Japanese researchers have achieved a record-breaking 1.02 petabit-per-second internet speed, marking a leap toward ultra-fast, long-distance data networks.

In a quiet lab tucked away in Japan, researchers at the National Institute of Information and Communications Technology (NICT) have shattered every previous benchmark in data transmission. Their achievement? Transmitting 127,500 gigabytes per second over a distance of more than 1,120 miles (1,800 kilometers)—roughly the same span as between Chicago and Dallas.
They unveiled this stunning accomplishment at the Optical Fiber Communication Conference held in San Francisco this past April. The headline number—1.02 petabits per second—more than doubles the previous world record and is over three million times faster than the average home internet speed in the United States.
According to the NICT team, this isn’t just an academic milestone. It’s “a fundamental step toward the development of scalable, ultra-high-capacity networks” that can meet the global explosion in data demand.
To put this speed in relatable terms: at 1.02 petabits per second, you could download Netflix’s entire content library in under a second. Or, if you’re feeling particularly ambitious, the entire Internet Archive—millions of books, videos, and web pages—could be in your hands in less than four minutes.
The secret lies in the fiber
Behind this leap forward is a piece of technology that, at first glance, might seem unassuming: a fiber optic cable with 19 cores—essentially 19 independent glass channels—packed inside a strand just 0.005 inches thick (0.125 millimeters), which happens to be the same diameter as standard fiber cables already running beneath our oceans and through the world’s skyscrapers.
The brilliance lies in its total compatibility with current infrastructure. In other words, there’s no need to rip out and replace millions of miles of cable. These new fibers can be integrated directly into the systems we already have, making the transition to ultra-fast internet not only possible—but practical.

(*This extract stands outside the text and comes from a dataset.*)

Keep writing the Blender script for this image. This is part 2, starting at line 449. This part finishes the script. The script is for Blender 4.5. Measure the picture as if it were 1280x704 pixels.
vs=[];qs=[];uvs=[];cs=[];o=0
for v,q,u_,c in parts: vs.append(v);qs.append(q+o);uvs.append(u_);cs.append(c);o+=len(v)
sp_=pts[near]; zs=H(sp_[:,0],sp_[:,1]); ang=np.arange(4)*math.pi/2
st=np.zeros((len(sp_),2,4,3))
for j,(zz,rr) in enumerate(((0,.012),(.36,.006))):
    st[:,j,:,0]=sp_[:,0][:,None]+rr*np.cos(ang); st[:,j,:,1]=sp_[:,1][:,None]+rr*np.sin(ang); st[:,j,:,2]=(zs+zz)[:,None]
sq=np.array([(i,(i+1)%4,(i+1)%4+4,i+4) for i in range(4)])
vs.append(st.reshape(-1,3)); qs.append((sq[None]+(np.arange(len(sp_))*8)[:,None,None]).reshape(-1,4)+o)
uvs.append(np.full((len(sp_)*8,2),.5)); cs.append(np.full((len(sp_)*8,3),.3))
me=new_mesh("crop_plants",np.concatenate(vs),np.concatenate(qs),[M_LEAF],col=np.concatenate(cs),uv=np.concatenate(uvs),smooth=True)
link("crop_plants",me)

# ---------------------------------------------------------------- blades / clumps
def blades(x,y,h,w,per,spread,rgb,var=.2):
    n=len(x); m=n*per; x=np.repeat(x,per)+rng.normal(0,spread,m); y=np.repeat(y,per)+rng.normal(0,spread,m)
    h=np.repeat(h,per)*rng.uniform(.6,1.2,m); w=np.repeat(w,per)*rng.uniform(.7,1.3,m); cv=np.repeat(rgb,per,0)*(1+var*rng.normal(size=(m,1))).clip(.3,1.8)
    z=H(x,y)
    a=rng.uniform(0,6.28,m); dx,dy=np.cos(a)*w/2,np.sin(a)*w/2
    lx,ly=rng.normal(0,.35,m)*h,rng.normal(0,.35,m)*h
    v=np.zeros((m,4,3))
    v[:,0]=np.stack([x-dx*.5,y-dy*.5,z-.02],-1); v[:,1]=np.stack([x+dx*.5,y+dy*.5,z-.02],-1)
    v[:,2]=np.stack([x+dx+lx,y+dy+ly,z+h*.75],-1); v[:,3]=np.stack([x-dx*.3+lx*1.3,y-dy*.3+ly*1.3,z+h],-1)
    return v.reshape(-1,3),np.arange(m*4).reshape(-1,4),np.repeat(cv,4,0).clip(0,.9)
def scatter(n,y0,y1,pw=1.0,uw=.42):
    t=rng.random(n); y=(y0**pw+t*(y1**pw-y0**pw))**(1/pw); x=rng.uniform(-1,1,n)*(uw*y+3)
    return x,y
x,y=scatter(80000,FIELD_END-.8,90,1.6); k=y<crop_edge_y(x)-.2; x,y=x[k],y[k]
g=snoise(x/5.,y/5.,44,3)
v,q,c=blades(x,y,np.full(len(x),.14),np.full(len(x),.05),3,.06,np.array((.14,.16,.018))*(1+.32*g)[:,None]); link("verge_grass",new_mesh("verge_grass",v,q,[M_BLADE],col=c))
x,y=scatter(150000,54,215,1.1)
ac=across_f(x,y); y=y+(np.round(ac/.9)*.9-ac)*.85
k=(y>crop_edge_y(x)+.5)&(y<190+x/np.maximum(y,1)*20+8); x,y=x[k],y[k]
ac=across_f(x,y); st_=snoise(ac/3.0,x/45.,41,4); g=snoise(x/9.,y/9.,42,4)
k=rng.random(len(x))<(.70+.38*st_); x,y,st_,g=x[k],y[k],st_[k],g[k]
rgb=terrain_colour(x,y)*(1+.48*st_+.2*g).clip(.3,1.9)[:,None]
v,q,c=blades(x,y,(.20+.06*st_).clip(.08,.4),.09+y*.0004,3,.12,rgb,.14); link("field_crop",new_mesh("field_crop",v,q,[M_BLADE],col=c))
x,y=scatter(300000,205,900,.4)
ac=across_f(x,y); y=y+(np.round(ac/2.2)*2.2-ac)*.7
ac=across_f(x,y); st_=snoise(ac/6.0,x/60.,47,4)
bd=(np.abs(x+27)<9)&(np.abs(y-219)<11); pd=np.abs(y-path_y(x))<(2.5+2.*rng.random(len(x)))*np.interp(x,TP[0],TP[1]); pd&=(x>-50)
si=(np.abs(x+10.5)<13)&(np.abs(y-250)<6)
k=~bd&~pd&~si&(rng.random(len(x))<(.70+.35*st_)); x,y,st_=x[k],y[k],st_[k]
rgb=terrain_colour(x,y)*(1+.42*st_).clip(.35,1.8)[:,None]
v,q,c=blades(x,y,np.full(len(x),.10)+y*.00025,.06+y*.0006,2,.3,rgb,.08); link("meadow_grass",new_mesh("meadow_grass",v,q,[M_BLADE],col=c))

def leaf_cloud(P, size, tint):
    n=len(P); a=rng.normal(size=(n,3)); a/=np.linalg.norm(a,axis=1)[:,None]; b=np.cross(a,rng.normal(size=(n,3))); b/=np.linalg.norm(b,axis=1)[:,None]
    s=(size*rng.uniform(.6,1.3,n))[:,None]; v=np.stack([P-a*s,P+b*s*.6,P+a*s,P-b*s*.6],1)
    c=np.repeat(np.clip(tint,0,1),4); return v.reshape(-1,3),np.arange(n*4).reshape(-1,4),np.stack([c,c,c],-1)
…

As noted in the NICT’s official report:
“Research on ultra-large-capacity transmission with 19-core coupled fibers and advanced optical amplifiers has accelerated the development of long-distance, high-capacity optical communication.”
To translate: this new cable system moves vast amounts of data while minimizing signal loss and interference—common obstacles when transmitting across great distances. That’s been made possible thanks to powerful amplifiers and cutting-edge signal processing techniques.
To simulate real-world conditions, the NICT researchers had the data travel 21 consecutive transmission sections, replicating a journey of over 1,120 miles (1,800 kilometers).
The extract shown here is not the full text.